Por Beatriz W. De Rittigstein
Entre los fenómenos políticos, el nazifascismo y el comunismo son dos caras de una moneda; podemos representarlas como la serpiente mordiéndose la cola.
En cuanto a masacres, crueldad, control de la población y nula libertad, ambas ideologías están a la par. Tantos crímenes y violaciones a los derechos humanos cometió Hitler como Stalin, por citar a dos perversos emblemáticos.
En el comunismo, el individuo deja de ser un fin en sí mismo; en teoría, lo importante es el colectivo, aunque en la práctica sea un Estado dictatorial que actúa en todos los órdenes, conformado por una elite que disfruta de privilegios y bienestar.
Los regímenes comunistas desarrollaron diferentes modos de represión sistemática con los cuales esclavizaron a sus poblaciones. Entre los casos más conocidos está la URSS con fusilamientos, purgas, asesinatos de obreros y campesinos rebeldes; deportaciones y confinamientos en el Gulag. En China, se calculan en 65 millones los muertos, especialmente durante las dos oleadas de castigo masivo, la Revolución Cultural y el Gran Paso Adelante.

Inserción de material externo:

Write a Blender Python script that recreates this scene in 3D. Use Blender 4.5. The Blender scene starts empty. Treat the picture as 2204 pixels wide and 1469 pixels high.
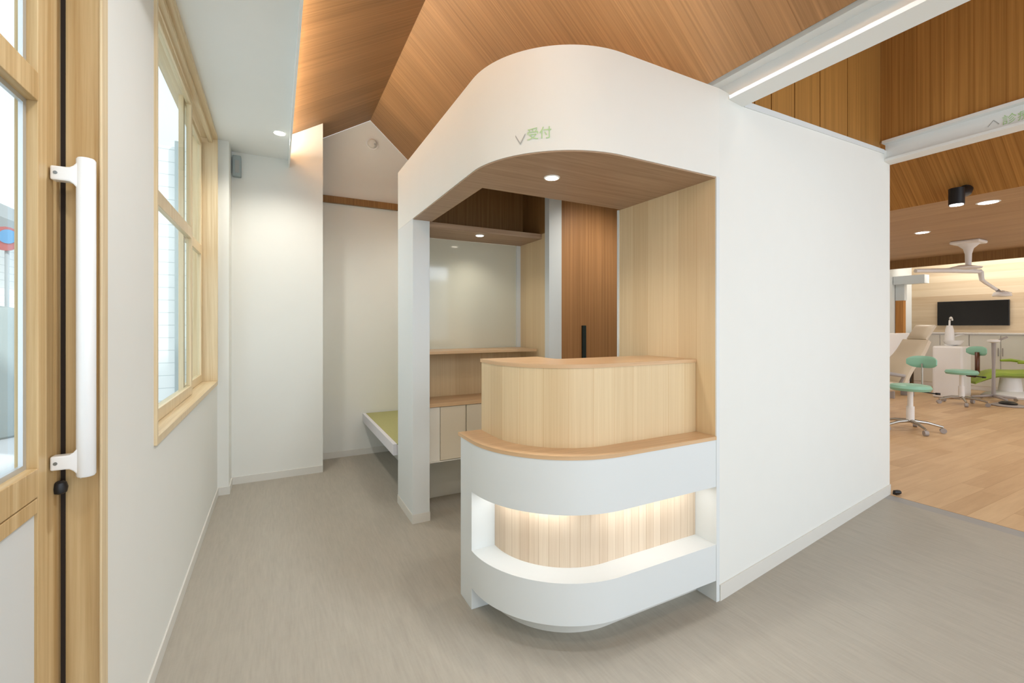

En Cuba, Fidel Castro impuso el comunismo a punta de terror. Además, trató de exportar su revolución al resto de nuestra región continental y son conocidas sus incursiones en África.
Los genocidios perpetrados por el comunismo ocurrieron en todos los lugares donde intentó su ascenso. Hoy prosiguen en Cuba y Corea del Norte.
No obstante, el comunismo y su eufemismo: el socialismo, han tenido la sagacidad de promocionarse como una ideología humanista, que busca la igualdad entre las personas. De esta forma, en muchos casos, han logrado confundir a la gente con lo que en realidad es justicia social, que es usual encontrar en el sistema democrático.